Supplied material
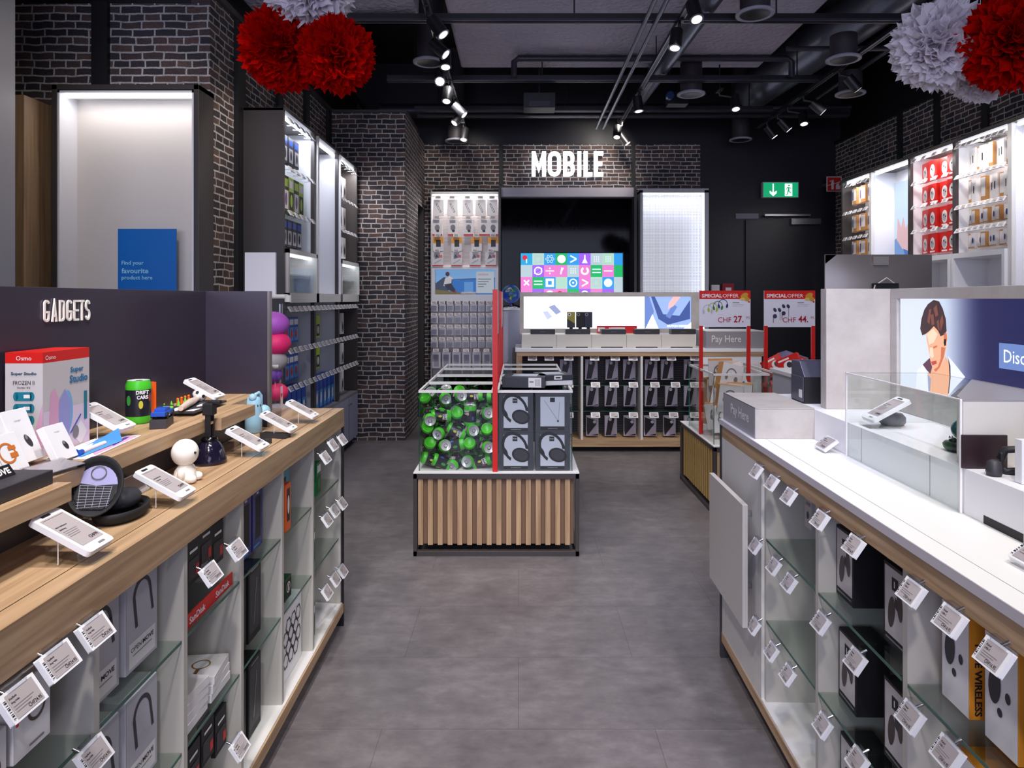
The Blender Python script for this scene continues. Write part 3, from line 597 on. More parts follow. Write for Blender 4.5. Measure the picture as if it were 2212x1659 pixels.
# lower peg wall
for i in range(19): FTAG.at((XF+.02,4.80+i*.108,1.375),PI/2,'price tag right under the left wall cabinets, %s from the camera'%ORD[i])
for i in range(5): P4.at((XF-.09,4.80+i*.1,1.12),PI/2,'blue gadget pack hanging top row lower left wall, %s from the camera'%ORD[i])
for i in range(3): P6.at((XF-.09,5.53+i*.12,1.12),PI/2,'lime pack hanging top row, lower left wall, %s from the camera'%ORD[i])
for i in range(3): P5.at((XF-.09,6.27+i*.16,1.11),PI/2,'white cable pack, top row of lower far left bay, %s from the camera'%ORD[i])
for i in range(5): P4.at((XF-.09,4.80+i*.1,.84),PI/2,'blue gadget pack second row of the lower left wall, %s from the camera'%ORD[i])
for i in range(3): P6.at((XF-.09,5.53+i*.12,.86),PI/2,'lime pack second row of the lower left wall, %s from the camera'%ORD[i])
for i in range(3): P5.at((XF-.09,6.27+i*.16,.82),PI/2,'white cable pack second row of the lower far left bay, %s from the camera'%ORD[i])
for i in range(11): P7.at((XF-.09,4.81+i*.117+(.11 if i>4 else 0),.527),PI/2,'blue boxed game standing on the low left cabinets, %s from the camera'%ORD[i])
for i in range(3): P5.at((XF-.09,6.27+i*.16,.56),PI/2,'white cable pack bottom row of the lower far left bay, %s from the camera'%ORD[i])
for k,z in enumerate((1.08,.815)):
    for i in range(18): FTAG.at((XF+.02,4.80+i*.115,z),PI/2,'price tag, %s hook row of the lower left wall, %s from the camera'%(('middle','bottom')[k],ORD[i]))
# stack of soft balls behind the counter end
STK=[('purple',(170,84,190),.085,0,1.31),('pink',(226,36,110),.082,.012,1.205),('grey',(150,146,150),.075,.0,1.11),('violet',(110,60,160),.055,-.005,1.035),('small pink',(232,40,100),.06,.02,.94),('light grey',(176,172,176),.075,.02,.82)]
for n_,c,r,dx,z in STK:
    m=MB().ball((0,0,0),r,mat(c,.6,name='plush_'+n_.replace(' ','_')),20,sz=.82); m.box(-.01,-.01,-r*.85,.01,.01,-r*.75,BLACK)
    o=m.build('plush_cushion'); o.location=(-1.335+dx,3.72,z); tag(o,'round %s soft cushion stacked beside the black counter panel'%n_,'cushion')
tag(MB().tube([(-1.34,3.84,0),(-1.34,3.84,1.42)],.014,METAL).tube([(-1.34,3.84,.0),(-1.34,3.84,.02)],.15,BLACK,20).box(-1.40,3.62,.735,-1.27,3.86,.75,METAL).build('cushion_stand'),'thin metal stand holding the stacked round cushions','stand')
t=thing('white_sign_board','blank white sign board on a white arm behind the black panel','sign',(-1.51,4.0,0))
MB().box(-.09,-.01,1.47,.09,.01,1.72,WHITE2).build('board',t,bev=.002); MB().tube([(-.1,0,0),(-.1,0,1.47)],.014,WHITE,10).tube([(-.1,0,1.462),(.16,0,1.462)],.014,WHITE,10).tube([(.16,0,1.47),(.16,0,1.43)],.02,WHITE,10).build('stand_arm',t); MB().tube([(-.1,0,0),(-.1,0,.015)],.14,WHITE,24).build('foot',t)
# ============================================================ oak counter on the left
YE=3.04; YN=.25
t=thing('oak_counter','long oak-topped display counter with white glass-shelved bays, left of aisle','counter',(0,0,0),fr='L')
m=MB().box(-1.35,YN,.935,-.80,YE,.963,OAKY).box(-.797,YN,.935,-.752,YE,.963,OAKY).box(-.775,YN,.884,-.752,YE,.935,OAKY).box(-1.35,YE-.02,.884,-.775,YE,.935,OAKX); m.build('worktop',t)
DY=[.58,.92,1.259,1.60,1.934,2.273,2.619,3.02]
for i,y in enumerate(DY[:-1]): MB().box(-1.15,y-.009,.10,-.765,y+.009,.884,DIVM).build('divider',t)
MB().box(-1.16,YN,.10,-1.15,YE,.884,DIVM).build('back_panel',t)
MB().box(-1.15,YN,.10,-.757,YE-.01,.105,WHITE).box(-1.15,YN,.061,-.752,YE,.10,OAKY).build('bottom_board',t)
MB().box(-1.15,YN,0,-.83,YE-.03,.061,BLACK).build('plinth',t)
MB().box(-1.35,YE-.012,0,-.752,YE-.0,.884,BLACK).build('end_panel',t); MB().box(-1.15,YE-.024,.105,-.762,YE-.012,.884,DIVM).build('divider',t)
for i in range(len(DY)-1):
    for z in (.65,.39):
        MB().box(-1.14,DY[i]+.012,z,-.77,DY[i+1]-.012,z+.007,SGLASS).box(-.77,DY[i]+.012,z,-.7685,DY[i+1]-.012,z+.007,GEDGE).build('glass_shelf',t)
# raised oak shelf in stepped lengths on a black riser
MB().box(-1.165,YN,.963,-.98,2.6,1.054,DARK).build('riser',t)
for xf,ya,yb in ((-.867,YN,1.347),(-.923,1.349,1.52),(-.913,1.522,2.058),(-.878,2.06,2.33)):
    MB().box(-1.165,ya,1.0535,xf-.032,yb,1.09,OAKY).box(xf-.0305,ya,1.0535,xf,yb,1.09,OAKY).build('raised_shelf',t,bev=.0008)
MB().box(-1.165,2.33,1.0535,-.96,2.59,1.09,OAKY).build('raised_shelf',t)
MB().box(-1.19,YN,.963,-1.165,2.6,1.478,PANEL).box(-1.165,2.592,.963,-.93,2.612,1.478,PANEL).build('back_screen',t,bev=.001)
MB().box(-.93,2.588,.963,-.922,2.616,1.478,mat((120,112,110),.3,.5,name='metal_edge_trim')).build('edge_strip',t)
t=thing('gadgets_letters','white raised GADGETS letters on the black counter screen','lettering',(-1.164,1.79,1.419),PI/2,'L')
f=FR((0,0,0),(1,0,0)); LT=mat((244,238,230),.4,0,0,name='cream_letter')
for ch,x in zip('GADGETS',(-.082,-.053,-.024,.005,.033,.057,.082)): letter(ch,.0205 if ch!='T' else .018,.055,.0055,f,LT,.0005,.0035,x,0).build('letter',t)
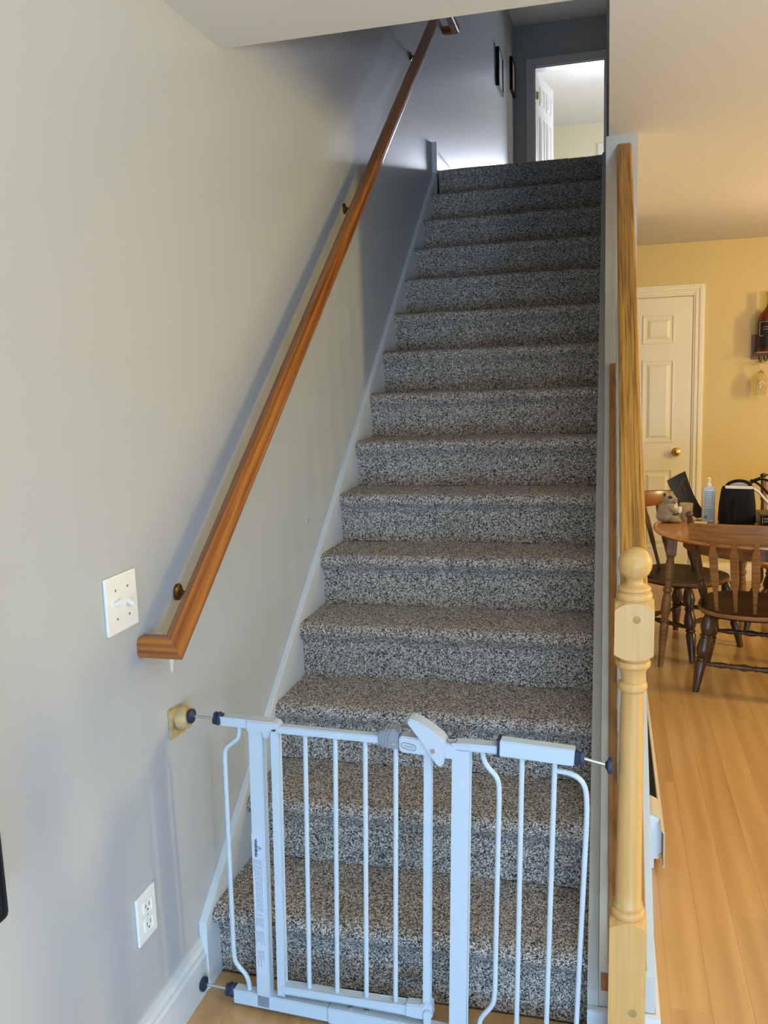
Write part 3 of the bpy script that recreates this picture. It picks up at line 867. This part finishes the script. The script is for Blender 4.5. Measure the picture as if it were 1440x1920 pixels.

Problem requirements
Make an exact copy of the data, leaving its pictures out.

Correct response
The Blender Python script for this scene continues. Write part 3, from line 597 on. More parts follow. Write for Blender 4.5. Measure the picture as if it were 2212x1659 pixels.
# lower peg wall
for i in range(19): FTAG.at((XF+.02,4.80+i*.108,1.375),PI/2,'price tag right under the left wall cabinets, %s from the camera'%ORD[i])
for i in range(5): P4.at((XF-.09,4.80+i*.1,1.12),PI/2,'blue gadget pack hanging top row lower left wall, %s from the camera'%ORD[i])
for i in range(3): P6.at((XF-.09,5.53+i*.12,1.12),PI/2,'lime pack hanging top row, lower left wall, %s from the camera'%ORD[i])
for i in range(3): P5.at((XF-.09,6.27+i*.16,1.11),PI/2,'white cable pack, top row of lower far left bay, %s from the camera'%ORD[i])
for i in range(5): P4.at((XF-.09,4.80+i*.1,.84),PI/2,'blue gadget pack second row of the lower left wall, %s from the camera'%ORD[i])
for i in range(3): P6.at((XF-.09,5.53+i*.12,.86),PI/2,'lime pack second row of the lower left wall, %s from the camera'%ORD[i])
for i in range(3): P5.at((XF-.09,6.27+i*.16,.82),PI/2,'white cable pack second row of the lower far left bay, %s from the camera'%ORD[i])
for i in range(11): P7.at((XF-.09,4.81+i*.117+(.11 if i>4 else 0),.527),PI/2,'blue boxed game standing on the low left cabinets, %s from the camera'%ORD[i])
for i in range(3): P5.at((XF-.09,6.27+i*.16,.56),PI/2,'white cable pack bottom row of the lower far left bay, %s from the camera'%ORD[i])
for k,z in enumerate((1.08,.815)):
    for i in range(18): FTAG.at((XF+.02,4.80+i*.115,z),PI/2,'price tag, %s hook row of the lower left wall, %s from the camera'%(('middle','bottom')[k],ORD[i]))
# stack of soft balls behind the counter end
STK=[('purple',(170,84,190),.085,0,1.31),('pink',(226,36,110),.082,.012,1.205),('grey',(150,146,150),.075,.0,1.11),('violet',(110,60,160),.055,-.005,1.035),('small pink',(232,40,100),.06,.02,.94),('light grey',(176,172,176),.075,.02,.82)]
for n_,c,r,dx,z in STK:
    m=MB().ball((0,0,0),r,mat(c,.6,name='plush_'+n_.replace(' ','_')),20,sz=.82); m.box(-.01,-.01,-r*.85,.01,.01,-r*.75,BLACK)
    o=m.build('plush_cushion'); o.location=(-1.335+dx,3.72,z); tag(o,'round %s soft cushion stacked beside the black counter panel'%n_,'cushion')
tag(MB().tube([(-1.34,3.84,0),(-1.34,3.84,1.42)],.014,METAL).tube([(-1.34,3.84,.0),(-1.34,3.84,.02)],.15,BLACK,20).box(-1.40,3.62,.735,-1.27,3.86,.75,METAL).build('cushion_stand'),'thin metal stand holding the stacked round cushions','stand')
t=thing('white_sign_board','blank white sign board on a white arm behind the black panel','sign',(-1.51,4.0,0))
MB().box(-.09,-.01,1.47,.09,.01,1.72,WHITE2).build('board',t,bev=.002); MB().tube([(-.1,0,0),(-.1,0,1.47)],.014,WHITE,10).tube([(-.1,0,1.462),(.16,0,1.462)],.014,WHITE,10).tube([(.16,0,1.47),(.16,0,1.43)],.02,WHITE,10).build('stand_arm',t); MB().tube([(-.1,0,0),(-.1,0,.015)],.14,WHITE,24).build('foot',t)
# ============================================================ oak counter on the left
YE=3.04; YN=.25
t=thing('oak_counter','long oak-topped display counter with white glass-shelved bays, left of aisle','counter',(0,0,0),fr='L')
m=MB().box(-1.35,YN,.935,-.80,YE,.963,OAKY).box(-.797,YN,.935,-.752,YE,.963,OAKY).box(-.775,YN,.884,-.752,YE,.935,OAKY).box(-1.35,YE-.02,.884,-.775,YE,.935,OAKX); m.build('worktop',t)
DY=[.58,.92,1.259,1.60,1.934,2.273,2.619,3.02]
for i,y in enumerate(DY[:-1]): MB().box(-1.15,y-.009,.10,-.765,y+.009,.884,DIVM).build('divider',t)
MB().box(-1.16,YN,.10,-1.15,YE,.884,DIVM).build('back_panel',t)
MB().box(-1.15,YN,.10,-.757,YE-.01,.105,WHITE).box(-1.15,YN,.061,-.752,YE,.10,OAKY).build('bottom_board',t)
MB().box(-1.15,YN,0,-.83,YE-.03,.061,BLACK).build('plinth',t)
MB().box(-1.35,YE-.012,0,-.752,YE-.0,.884,BLACK).build('end_panel',t); MB().box(-1.15,YE-.024,.105,-.762,YE-.012,.884,DIVM).build('divider',t)
for i in range(len(DY)-1):
    for z in (.65,.39):
        MB().box(-1.14,DY[i]+.012,z,-.77,DY[i+1]-.012,z+.007,SGLASS).box(-.77,DY[i]+.012,z,-.7685,DY[i+1]-.012,z+.007,GEDGE).build('glass_shelf',t)
# raised oak shelf in stepped lengths on a black riser
MB().box(-1.165,YN,.963,-.98,2.6,1.054,DARK).build('riser',t)
for xf,ya,yb in ((-.867,YN,1.347),(-.923,1.349,1.52),(-.913,1.522,2.058),(-.878,2.06,2.33)):
    MB().box(-1.165,ya,1.0535,xf-.032,yb,1.09,OAKY).box(xf-.0305,ya,1.0535,xf,yb,1.09,OAKY).build('raised_shelf',t,bev=.0008)
MB().box(-1.165,2.33,1.0535,-.96,2.59,1.09,OAKY).build('raised_shelf',t)
MB().box(-1.19,YN,.963,-1.165,2.6,1.478,PANEL).box(-1.165,2.592,.963,-.93,2.612,1.478,PANEL).build('back_screen',t,bev=.001)
MB().box(-.93,2.588,.963,-.922,2.616,1.478,mat((120,112,110),.3,.5,name='metal_edge_trim')).build('edge_strip',t)
t=thing('gadgets_letters','white raised GADGETS letters on the black counter screen','lettering',(-1.164,1.79,1.419),PI/2,'L')
f=FR((0,0,0),(1,0,0)); LT=mat((244,238,230),.4,0,0,name='cream_letter')
for ch,x in zip('GADGETS',(-.082,-.053,-.024,.005,.033,.057,.082)): letter(ch,.0205 if ch!='T' else .018,.055,.0055,f,LT,.0005,.0035,x,0).build('letter',t)
Write part 3 of the bpy script that recreates this picture. It picks up at line 867. This part finishes the script. The script is for Blender 4.5. Measure the picture as if it were 1440x1920 pixels.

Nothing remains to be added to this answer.